If I were to choose one word to describe my practicum experience at Harwin Elementary, it would have to be LIFE-CHANGING. I chose this word because I walked into this practicum knowing it was going to be difficult and challenging for various reasons- I hadn’t had a practicum experience in an inner city school yet so I was nervous to work with children who were vulnerable and would need a lot of extra social and emotional support. I was hoping I would be able to develop the relationships needed with the staff and students to create a mutually beneficial environment where students felt safe, loved, and were able to learn but I wasn’t exactly sure how I was going to make that happen. In the end, I was able to create this environment for each and every one of my students but I was not prepared for the devastation, grief, and trauma that would occur along the way.
I learned in my first two practicums at Nukko Lake and Southridge just how important relationship building is with the students- learning does not occur without this piece and you also cannot manage the classroom to the best of your abilities as a teacher if the relationships, respect, and trust are missing. Because I did not have enough time to become a constant presence in the class and to build the culture of warmth, safety, and relationships I wanted to prior to the start of practicum, I only taught 50% of the time for the entire first week to soft launch myself as their teacher.
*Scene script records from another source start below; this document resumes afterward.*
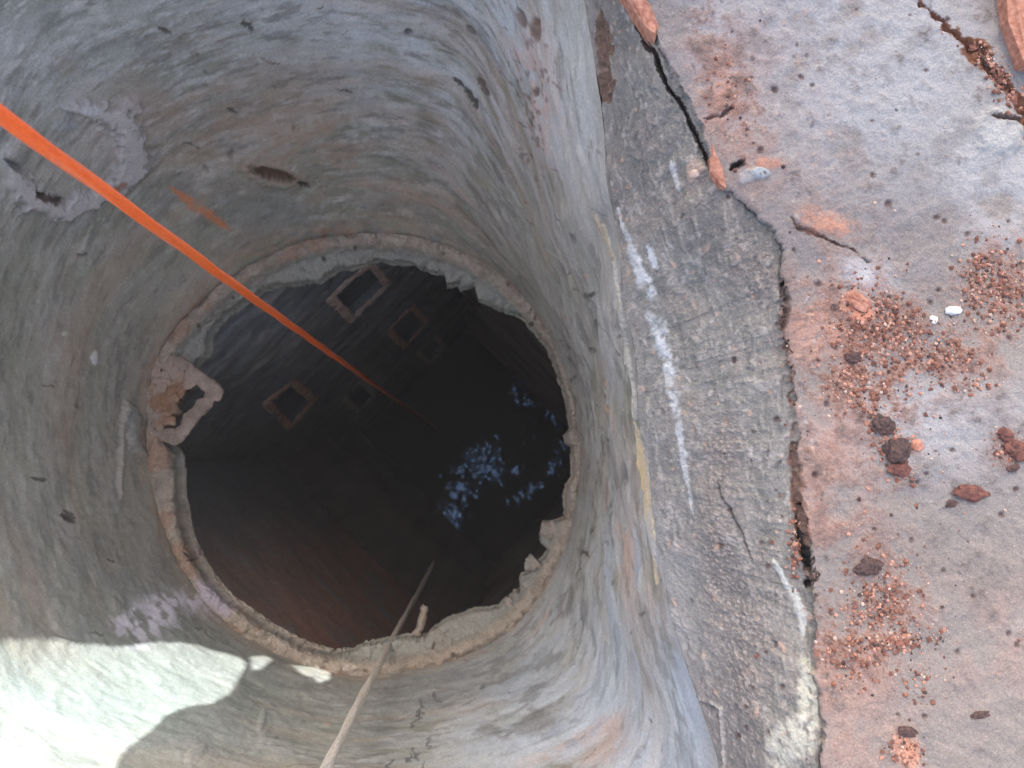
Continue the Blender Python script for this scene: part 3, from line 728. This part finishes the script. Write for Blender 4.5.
# image-space frames on the nw wall: outer corners (bottom, right, top, left)
FRM = [[(352, 319), (388, 284), (371, 262), (329, 297)],
       [(405, 347), (427, 322), (411, 305), (388, 330)],
       [(429, 364), (445, 347), (436, 336), (417, 352)],
       [(290, 427), (314, 400), (293, 381), (266, 402)],
       [(358, 411), (375, 395), (362, 380), (343, 397)]]
def wall(key, col_a, col_b, col_c, st, seed):
    n, p = WALL[key]
    n = np.array([*n, 0]); t = np.array([-n[1], n[0], 0])
    # lateral extents: until the neighbour walls
    order = ['nw', 'sw', 'se', 'ne']
    k = order.index(key)
    lo = -1e9; hi = 1e9
    for o_ in (order[(k + 1) % 4], order[(k - 1) % 4]):
        nn, pp = WALL[o_]; nn = np.array([*nn, 0])
        if nn @ t > .5: hi = pp
        if nn @ t < -.5: lo = -pp
    nu, nv = 150, 330
    u = np.linspace(lo - .002, hi + .002, nu); z = np.linspace(Z_W - .08, Z_PT, nv)
    U, Zg = np.meshgrid(u, z, indexing='ij')
    P = n * p + U[..., None] * t + Zg[..., None] * np.array([0, 0, 1])
    P = P.reshape(-1, 3); U = U.ravel(); Zg = Zg.ravel()
    x, y = project(P)
    S = Surf(x, y, P)
    a = fbm(np.stack([U * st[0], Zg * st[1], U * 0], -1), 5, seed); b = fbm(P * 10, 4, seed + 1); c = fbm(P * 35, 4, seed + 2)
    S.col[:] = col_a; a = a * .6
    S.mix(col_b, .45 + .9 * a + .2 * c); S.mix(col_c, sstep(-.1, .7, b + .3 * c) * .7)
    S.h += (.0012 * a + .008 * b + .003 * c) * (1 if key == 'nw' else .3)
    if key == 'nw':
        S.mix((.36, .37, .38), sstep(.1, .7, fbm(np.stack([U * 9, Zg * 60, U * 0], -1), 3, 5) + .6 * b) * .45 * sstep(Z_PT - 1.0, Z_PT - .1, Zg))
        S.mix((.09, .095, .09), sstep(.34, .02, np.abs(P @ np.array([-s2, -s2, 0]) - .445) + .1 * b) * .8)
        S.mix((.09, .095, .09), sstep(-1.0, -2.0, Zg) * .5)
    if key == 'sw':
        ew = np.minimum(np.abs(U - lo), np.abs(hi - U)) if False else np.abs(P @ np.array([-s2, s2, 0]) - .43)
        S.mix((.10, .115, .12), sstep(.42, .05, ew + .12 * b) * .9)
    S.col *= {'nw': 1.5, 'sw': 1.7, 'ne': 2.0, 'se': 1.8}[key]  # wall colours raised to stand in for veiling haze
    if key == 'nw':
        dn = Zg
        for f_ in FRM:
            m = inpoly(x, y, f_)
            S.h[m] = -.022; S.col[m] *= .8
    edge = np.minimum(U - lo, hi - U)
    S.h *= sstep(0, .03, edge) if key != 'nw' else 1
    P2 = P - n * S.h[:, None]
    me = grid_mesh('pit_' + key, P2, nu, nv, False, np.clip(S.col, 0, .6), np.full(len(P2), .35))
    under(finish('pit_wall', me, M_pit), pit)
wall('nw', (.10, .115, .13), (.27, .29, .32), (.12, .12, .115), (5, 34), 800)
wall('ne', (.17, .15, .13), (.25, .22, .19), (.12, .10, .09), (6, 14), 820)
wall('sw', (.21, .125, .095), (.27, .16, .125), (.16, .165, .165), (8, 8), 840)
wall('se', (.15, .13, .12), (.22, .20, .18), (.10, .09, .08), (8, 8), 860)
for k, f_ in enumerate(FRM):
    n = (-s2, s2)
    q = at_plane(np.array([c[0] * 1. for c in f_]), np.array([c[1] * 1. for c in f_]), n, .43)
    pin = .43 - .004
    o = bead_mesh('weep_hole_frame', q, (s2, -s2, 0), .0105, .005, M_pit, 900 + k * 7, [(.66, .50, .42), (.50, .30, .25), (.34, .27, .24), (.42, .25, .18), (.32, .27, .25)][k], [(.75, .62, .54), (.62, .44, .38), (.44, .38, .35), (.56, .38, .30), (.44, .39, .36)][k], rough=.12)  # frame colours raised against weak light, deeper ones painted dimmer
    under(o, pit)
# ceiling that carries the neck: plate from the square's top to the collar
lc = polar(R1, TC[::6], .05) + 2; Tc6 = TC[::6]
inn_ = at_z(CX + lc * np.cos(Tc6), CY + lc * np.sin(Tc6), np.full(len(Tc6), Z_PT + .012))
outp = cen + (inn_ - cen) * 2.4; outp[:, 2] = Z_PT + .012
me = grid_mesh('ceil', np.stack([inn_, outp], 1).reshape(-1, 3), len(Tc6), 2, True, np.zeros((len(Tc6) * 2, 3)) + (.2, .18, .16))
under(finish('pit_ceiling', me, M_pit), pit)
# footing ledge along the sw wall, a hand above the water
def ledge(z1, z0, p0, p1, colr, seed):
    nu = 120; n = np.array([-s2, -s2, 0]); t = np.array([s2, -s2, 0])
    u = np.linspace(-.44, .36, nu)
    prof_ = [(p0, z1 + .38), (p0 - .025, z1 + .26), (p1 + .05, z1 + .10), (p1 + .025, z1 + .03), (p1 + .008, z1 - .03), (p1, z1 - .08), (p1 - .004, z0)]
    P = np.array([[n * a + t * uu + np.array([0, 0, zc]) for (a, zc) in prof_] for uu in u]).reshape(-1, 3)
    P += n * (.012 * fbm(P * 20, 4, seed))[:, None]
    c = mixa(np.zeros((len(P), 3)) + colr, (.12, .10, .085), .5 + fbm(P * 14, 4, seed + 1))
    under(finish('footing_ledge', grid_mesh('ledge', P, nu, 7, False, c), M_pit), pit)
ledge(CAMZ - 2.75, Z_W - .05, .45, .34, (.16, .12, .10), 71)
ledge(CAMZ - 3.2, Z_W - .05, .36, .30, (.13, .12, .11), 75)

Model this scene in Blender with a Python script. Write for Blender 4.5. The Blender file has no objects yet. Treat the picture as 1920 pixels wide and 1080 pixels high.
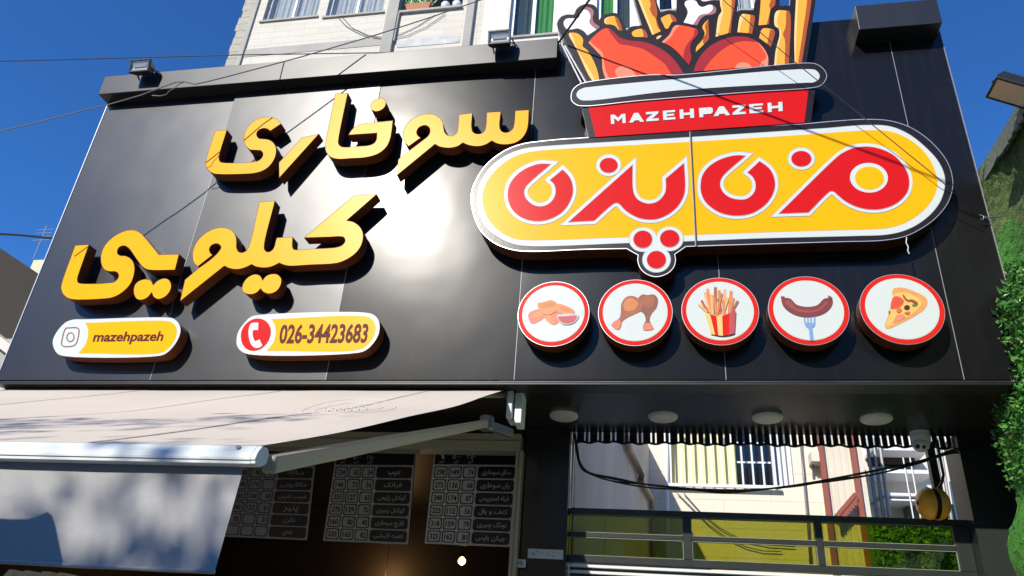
import bpy, math, random
from mathutils import Vector, Matrix
from mathutils.geometry import tessellate_polygon
from math import radians, sin, cos, pi, sqrt, atan2

scene = bpy.context.scene
COL = scene.collection
random.seed(7)

# ------------------------------------------------------------------ camera
F_PX, YAW, PITCH, ROLL = 1422.6, .2123, .4799, -.0758
CAM = Vector((0, -5.0, 1.6))
_f = Vector((-sin(YAW)*cos(PITCH), cos(YAW)*cos(PITCH), sin(PITCH)))
_r = Vector((cos(YAW), sin(YAW), 0))
_d = _f.cross(_r)
RIGHT = cos(ROLL)*_r + sin(ROLL)*_d
DOWN = -sin(ROLL)*_r + cos(ROLL)*_d
FWD = _f
cam_data = bpy.data.cameras.new("camera")
cam_data.sensor_width = 36
cam_data.lens = F_PX/1920*36
cam_data.clip_start = .05
cam_data.clip_end = 3000
cam = bpy.data.objects.new("camera", cam_data)
cam.matrix_world = Matrix(((RIGHT.x, -DOWN.x, -FWD.x, CAM.x),
                           (RIGHT.y, -DOWN.y, -FWD.y, CAM.y),
                           (RIGHT.z, -DOWN.z, -FWD.z, CAM.z), (0, 0, 0, 1)))
COL.objects.link(cam)
scene.camera = cam

# ------------------------------------------------------------------ light
SUN = Vector((-.318, -.786, .534)).normalized()          # towards the sun
world = bpy.data.worlds.new("World")
scene.world = world
world.use_nodes = True
nt = world.node_tree
sky = nt.nodes.new("ShaderNodeTexSky")
sky.sky_type = 'NISHITA'
sky.sun_disc = False
sky.sun_elevation = math.asin(SUN.z)
sky.sun_rotation = atan2(SUN.x, SUN.y)
sky.altitude = 1300
sky.air_density = 1.0
sky.dust_density = 1.0
sky.ozone_density = 3.0
bgn = nt.nodes["Background"]
bgn.inputs[1].default_value = .135
deep = nt.nodes.new("ShaderNodeMix"); deep.data_type = 'RGBA'; deep.blend_type = 'MULTIPLY'
deep.inputs[0].default_value = 1.0; deep.inputs[7].default_value = (.36, .87, 1.46, 1)      # clear deep blue air
nt.links.new(sky.outputs[0], deep.inputs[6]); nt.links.new(deep.outputs[2], bgn.inputs[0])
sun_data = bpy.data.lights.new("sun", 'SUN')
sun_data.energy = 5.0
sun_data.angle = radians(.53)
sun_data.color = (1, .94, .84)
sun = bpy.data.objects.new("sun", sun_data)
sun.rotation_euler = SUN.to_track_quat('Z', 'Y').to_euler()
COL.objects.link(sun)
scene.view_settings.view_transform = 'Standard'
scene.view_settings.look = 'None'
scene.view_settings.exposure = 0.0
scene.view_settings.gamma = 1.0

# ------------------------------------------------------------------ pixels of the photo -> points on the real planes
def ray(x, y):
    return RIGHT*(x-960) + DOWN*(y-540) + FWD*F_PX
def at(x, y, Y):
    d = ray(x, y); return CAM + d*((Y-CAM.y)/d.y)
def at_x(x, y, X):
    d = ray(x, y); return CAM + d*((X-CAM.x)/d.x)
def at_z(x, y, Z):
    d = ray(x, y); return CAM + d*((Z-CAM.z)/d.z)

def spl(pts, n=7):
    """closed outline; a point (x, y, 1) is a sharp corner, the rest is smoothed"""
    N = len(pts)
    P = [Vector((p[0], p[1])) for p in pts]
    K = [len(p) > 2 for p in pts]
    out = []
    for i in range(N):
        a, b = P[i], P[(i+1) % N]
        p0 = P[i-1] if not K[i] else a*2-b
        p3 = P[(i+2) % N] if not K[(i+1) % N] else b*2-a
        if K[i] and K[(i+1) % N]:
            out.append(a.copy()); continue
        t0 = 0.0
        t1 = t0+max(1e-4, (a-p0).length**.5)
        t2 = t1+max(1e-4, (b-a).length**.5)
        t3 = t2+max(1e-4, (p3-b).length**.5)
        for k in range(n):
            t = t1+(t2-t1)*k/n
            A1 = p0*((t1-t)/(t1-t0))+a*((t-t0)/(t1-t0))
            A2 = a*((t2-t)/(t2-t1))+b*((t-t1)/(t2-t1))
            A3 = b*((t3-t)/(t3-t2))+p3*((t-t2)/(t3-t2))
            B1 = A1*((t2-t)/(t2-t0))+A2*((t-t0)/(t2-t0))
            B2 = A2*((t3-t)/(t3-t1))+A3*((t-t1)/(t3-t1))
            out.append(B1*((t2-t)/(t2-t1))+B2*((t-t1)/(t2-t1)))
    return [(p.x, p.y) for p in out]
def tr(o, s, pts, n=7, smooth=True):
    """points read in an enlarged crop of the photo: origin o, scale s"""
    q = [(o[0]+p[0]/s, o[1]+p[1]/s)+tuple(p[2:]) for p in pts]
    return spl(q, n) if smooth else [(p[0], p[1]) for p in q]
def area(p):
    return sum(p[i-1][0]*p[i][1]-p[i][0]*p[i-1][1] for i in range(len(p)))/2
def offset(p, d, lim=3.0):
    """grow (d > 0) or shrink a closed outline with mitred corners"""
    s = 1 if area(p) > 0 else -1
    q = []
    for a in p:
        if not q or (abs(a[0]-q[-1][0])+abs(a[1]-q[-1][1])) > 1e-3: q.append(a)
    out = []
    n = len(q)
    for i in range(n):
        a, b, c = Vector(q[i-1]), Vector(q[i]), Vector(q[(i+1) % n])
        u, v = (b-a).normalized(), (c-b).normalized()
        n1, n2 = Vector((u.y, -u.x))*s, Vector((v.y, -v.x))*s
        m = n1+n2
        if m.length < 1e-6: m = n1.copy()
        m.normalize()
        k = max(1/lim, m.dot(n1))
        out.append(tuple(b+m*(d/k)))
    return out
def ell(c, rx, ry, n=40, rot=0, skew=0):
    return [(c[0]+rx*cos(2*pi*i/n)*cos(rot)-ry*sin(2*pi*i/n)*sin(rot)+skew*sin(2*pi*i/n),
             c[1]+rx*cos(2*pi*i/n)*sin(rot)+ry*sin(2*pi*i/n)*cos(rot)) for i in range(n)]

# ------------------------------------------------------------------ materials
MATS = {}
def mat(name, col, rough=.5, metal=0.0, var=.08, scale=6.0, bump=0.0, bscale=40.0, coat=0.0, crough=.1, spec=.5,
        var2=0.0, scale2=1.2, stretch=None, emit=None, estr=0):
    if name in MATS: return MATS[name]
    m = bpy.data.materials.new(name); m.use_nodes = True
    t = m.node_tree; L = t.links
    b = t.nodes["Principled BSDF"]
    b.inputs["Roughness"].default_value = rough
    b.inputs["Metallic"].default_value = metal
    b.inputs["Specular IOR Level"].default_value = spec
    b.inputs["Coat Weight"].default_value = coat
    b.inputs["Coat Roughness"].default_value = crough
    tc = t.nodes.new("ShaderNodeTexCoord")
    src = tc.outputs["Object"]
    if stretch:
        mp = t.nodes.new("ShaderNodeMapping"); mp.inputs["Scale"].default_value = stretch
        L.new(src, mp.inputs[0]); src = mp.outputs[0]
    def nz(sc, det=4):
        n = t.nodes.new("ShaderNodeTexNoise"); n.inputs["Scale"].default_value = sc; n.inputs["Detail"].default_value = det
        L.new(src, n.inputs["Vector"]); return n
    n = nz(scale)
    mx = t.nodes.new("ShaderNodeMix"); mx.data_type = 'RGBA'
    mx.inputs[6].default_value = tuple(c*(1-var) for c in col)+(1,)
    mx.inputs[7].default_value = tuple(min(1, c*(1+var)) for c in col)+(1,)
    L.new(n.outputs["Fac"], mx.inputs[0])
    out = mx.outputs[2]
    if var2:
        n2 = nz(scale2, 6)
        rp = t.nodes.new("ShaderNodeMapRange"); rp.inputs[1].default_value = .35; rp.inputs[2].default_value = .7
        L.new(n2.outputs["Fac"], rp.inputs[0])
        m2 = t.nodes.new("ShaderNodeMix"); m2.data_type = 'RGBA'
        m2.inputs[7].default_value = tuple(c*(1-var2) for c in col)+(1,)
        L.new(out, m2.inputs[6]); L.new(rp.outputs[0], m2.inputs[0]); out = m2.outputs[2]
    L.new(out, b.inputs["Base Color"])
    if bump:
        nb = nz(bscale, 3)
        bp = t.nodes.new("ShaderNodeBump"); bp.inputs["Strength"].default_value = bump; bp.inputs["Distance"].default_value = .01
        L.new(nb.outputs["Fac"], bp.inputs["Height"]); L.new(bp.outputs[0], b.inputs["Normal"])
    if emit:
        b.inputs["Emission Color"].default_value = tuple(emit)+(1,); b.inputs["Emission Strength"].default_value = estr
    MATS[name] = m
    return m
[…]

This gave me the opportunity to walk around as my coaching teacher was teaching to provide help and support as needed and to get to know the students’ likes and interests so I could implement them into my lesson planning process. My second week of teaching went fairly smooth and I think this decision had a lot to do with the success I experienced.
In my third week of practicum on October 13th, Harwin experienced an unimaginable and devastating tragedy that shook the school to its core and made it so that everyone in the building would never be the same person again. We got called into a staff meeting that morning and were told that a grade 7 twelve year old student had taken his own life the night before. This student had a good family, good friends, a community of people around him and these facts left the staff feeling sad, agonized, traumatized, and in complete despair and disbelief. From weeks 3-7, I was sleepwalking through my practicum. I was sleeping so much but constantly tired, I was completely disconnected in all aspects of my life, and because of the trauma, I can’t remember one complete day that I taught from start to finish. Just when I would feel like I was getting my feet back under me and my spark for teaching and the students and the school again, a new piece of information would be released that would make the situation even more devastating and almost unbearable. I woke up every morning with a sinking feeling in my stomach because I didn’t understand how I was going to muster the energy and strength to go back to the school again. But, through all the trauma and adversity, I did it. I didn’t miss one day of practicum, I immersed myself and became a part of the school community even when it was hard, I leaned on the staff and let the staff lean on me, I developed amazing relationships with my students and coaching teacher, and I got my spark back in week 8 which made it so that leaving was devastating. Because of this experience, I know I will never be the same as both a teacher and a person and although it has been unimaginably difficult, I know I will be a better teacher because of what I had to endure.
Through all three practicums, there have been a few things that have stayed constant and I know have become part of my teacher identity
- Building relationships with the students and making the students feel safe, loved, like they belong and that the classroom is a safe space and a home away from home is one of the most important things to me as a teacher
- It is important to be adaptable as a teacher and to always be willing to change your plans and direction when things are not going the way you want them to or when students steer you in different directions- adapting is not weakness or failure, it is strength
- Ms. Slaney and Julianne are one and the same and not two separate people and identities- I laugh and joke with the students, I tell them about my life and listen when they tell me about theirs, I laugh off my mistakes and share that I make them too because mistakes are what make us human, and I am kind, caring, respectful, collected, and don’t take myself too seriously when I am teaching because those are qualities I treasure about myself outside of teaching
- It is important to get to know students and to incorporate students’ likes and interests in lessons
- Including Indigenous Ways of Knowing and Being of local First Nations, Inuit, and Metis people will be something that is always going to be important to me but that I will be working on and learning about throughout the entirety of my teaching profession
I would never have expected this practicum to go the way it did 10 weeks ago. I am working through it now but I know that I will be grateful for the experience in years to come. I can’t wait to see who I become as a teacher as I continue to grow in the profession.